I’m very honored that Profane was declared best movie for 2011 by Bad Lit. Thank you Mike Everleth! Check out Bad Lit a great site for all things underground film!

By Mike Everleth

Choosing Bad Lit: The Journal of Underground Film’s 2011 Movie of the Year came down to a near dead heat. There were two movies that came out this year filled with such grand ambition, artistry and skill that the decision almost came down to a tie before ultimately settling on the singular Movie of the Year tradition.

That movie this year is Usama Alshaibi‘s Profane, a spectacular triumph of uncompromising vision, extreme daring and intimate personal expression. There was simply no other film like it this year — underground or otherwise — and its only rival of sheer audacity of the past several years was last year’s Movie of the Year pick,Gravity Was Everywhere Back Then.

And yes, I did say there was almost a tie this year. The first runner-up is a film that achieved greatness for several different reasons than Profane‘s accomplishments.

But, before I get to that close runner-up, there’s even a third film that, in a weaker year, would have handily snagged the top spot:Jaimz Asmundson‘s magickal portrait of his father, The Magus.

Perhaps some might consider the adjective “dazzling” as too cliched and/or old-fashioned to use to describe a film, but it seems there’s hardly any other word to describe The Magus. This is a short film — a little over 10 minutes — with no dialogue that was originally reviewed at the very beginning of the year. However, Asmundson’s electric and beautifully crafted images of his father painting a doorway to another dimension were seared onto Bad Lit’s brain like a hot poker. In pure visual terms, this film weaves a potent spell.

The first runner-up to Bad Lit’s 2011 Movie of the Year is the powerhouse documentary Battle for Brooklyn, directed by Suki Hawley and Michael Galinsky.

Made over the course of seven years, Battle for Brooklyn takes the story of a local neighborhood struggle and transforms it into a politically-charged, bare knuckle slugfest of epic proportions. Not only that, in the form of Daniel Goldstein, the film gives us the perfect everyman hero to root for at its center. To describe it another way, this is a ’70s Sidney Lumet film made real.

Even more astounding, finished and on the festival and theater circuit in the spring and summer, Battle for Brooklyn now seems like a prescient instigator of the Occupy Wall Street movement that sprouted up in the autumn. If there ever were a film to inspire the seemingly powerless masses to rise up and fight back against big business and the politicians who lie in bed with them, it would be Battle for Brooklyn.

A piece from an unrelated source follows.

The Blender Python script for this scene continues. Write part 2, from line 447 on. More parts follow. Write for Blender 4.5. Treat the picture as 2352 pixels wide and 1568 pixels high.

Profane is an activist film, too, of a different sort. It is a spiritually activist film.

The main character of Profane may be a female Muslim sex worker searching to engineer a “reverse exorcism,” but one can tell that this is filmmaker Alshaibi’s — a middle-aged husband and father — most personal film to date. Perhaps even moreso than his diary documentary Nice Bombs.

It would seem that getting back in touch with his Iraqi roots in Nice Bombs have sent Alshaibi on a spiritual quest that has culminated in Profane, which combines several motifs found throughout all his work throughout his career, particularly his sexually transgressive experimental films and his explorations of the outsider.

All of this combines into a thrilling, heady and complex stew of visual provocations, challenging assumptions of American Muslim identity and oblique character development. It is the rare film that can so perfectly combine themes of political, social, spiritual and personal anxiety and upheaval into a cohesive, exhilarating whole. Perhaps none of done so with such artistic grace as Alshaibi has done with Profane.

It is for those reasons that we name Profane as Bad Lit’s 2011 Movie of the Year.